I'm trying to understand, why in Proposition 3.1 in Finite Limit in ncatlab (3) implies (1). My intuition tells me to use induction to show that the limit for any diagram having $n$ vertices (objects) (with $n \geq 0$) exists:
Base case: The limit over the empty diagram ($n = 0$) is given by the terminal object.

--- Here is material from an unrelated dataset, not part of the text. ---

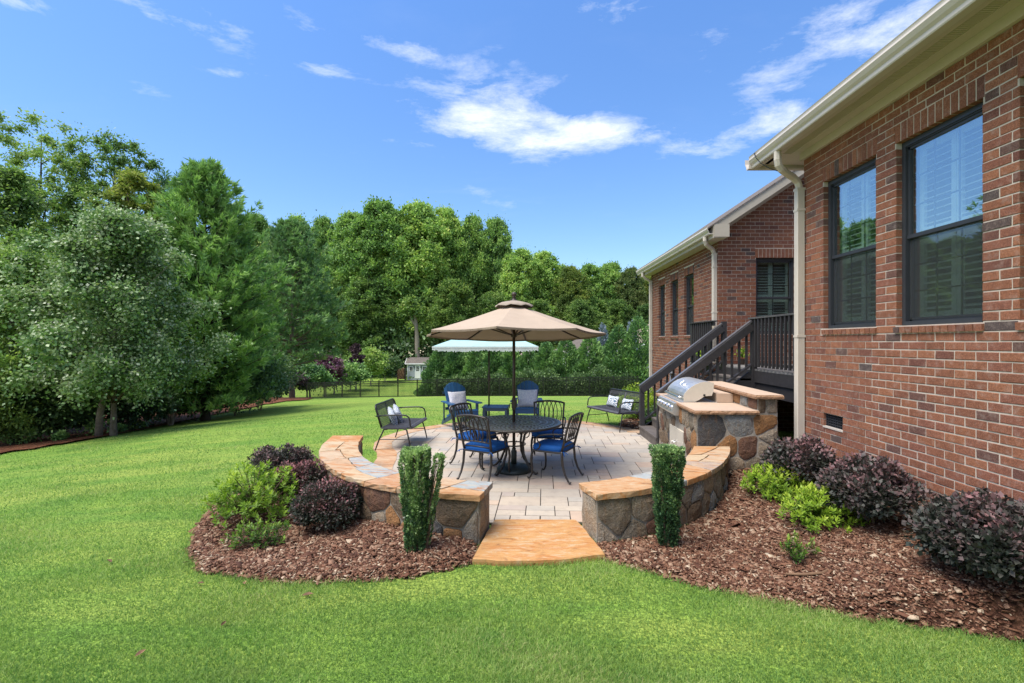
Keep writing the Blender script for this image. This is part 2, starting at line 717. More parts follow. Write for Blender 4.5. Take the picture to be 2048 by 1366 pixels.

Now suppose we already now that the limit of a diagram with $n$ vertices exists. We construct the limit of a diagram $D$ with $n + 1$ vertices as follows: We take the limit $L'$ of a sub-diagram $D'$ of $D$ with $n$ vertices. We denote the remaining vertex by $A_{n+1}$ and the terminal object by $T$. Moreover we denote the unique morphism from an object $C$ to $T$ by $t_C$. We now take the pullback $L = L' \times_T A_{n+1}$ of $L' \rightarrow T \leftarrow A_{n+1}$: $\require{AMScd}$ \begin{CD} L' \times_T A_{n+1} @>{p_2}>> A_{n+1} \newline @V{p_1}VV @VV{t_A}V \newline L' @>{t_{L'}}>> T \end{CD}
We claim that $L$ is the limit of $D$.
We have that for any morphism $g: L \to A_i$ (with $1 \leq i \leq n$), $g = g' \circ p_1$ for some $g' : L' \to A_i$, since $L'$ is a limit of $D$ (thus uniquely determining $p_1$). Also, since $T$ is the terminal object, $t_{L'} = t_{A_i} \circ g'$. Therefore $t_{L'} \circ p_1 = t_{A_i} \circ g$. Hence, if there are no morphisms between any of the $A_i$ and $A_{n+1}$, then it follows from the properties of a pullback that $L$ is indeed a limit.
Now my problem comes in: If there is some morphism $h : A_i \to A_{n+1}$, we need $p_2 = h \circ g$. How can we know that this is true? Or can we not know that and I should use a different approach?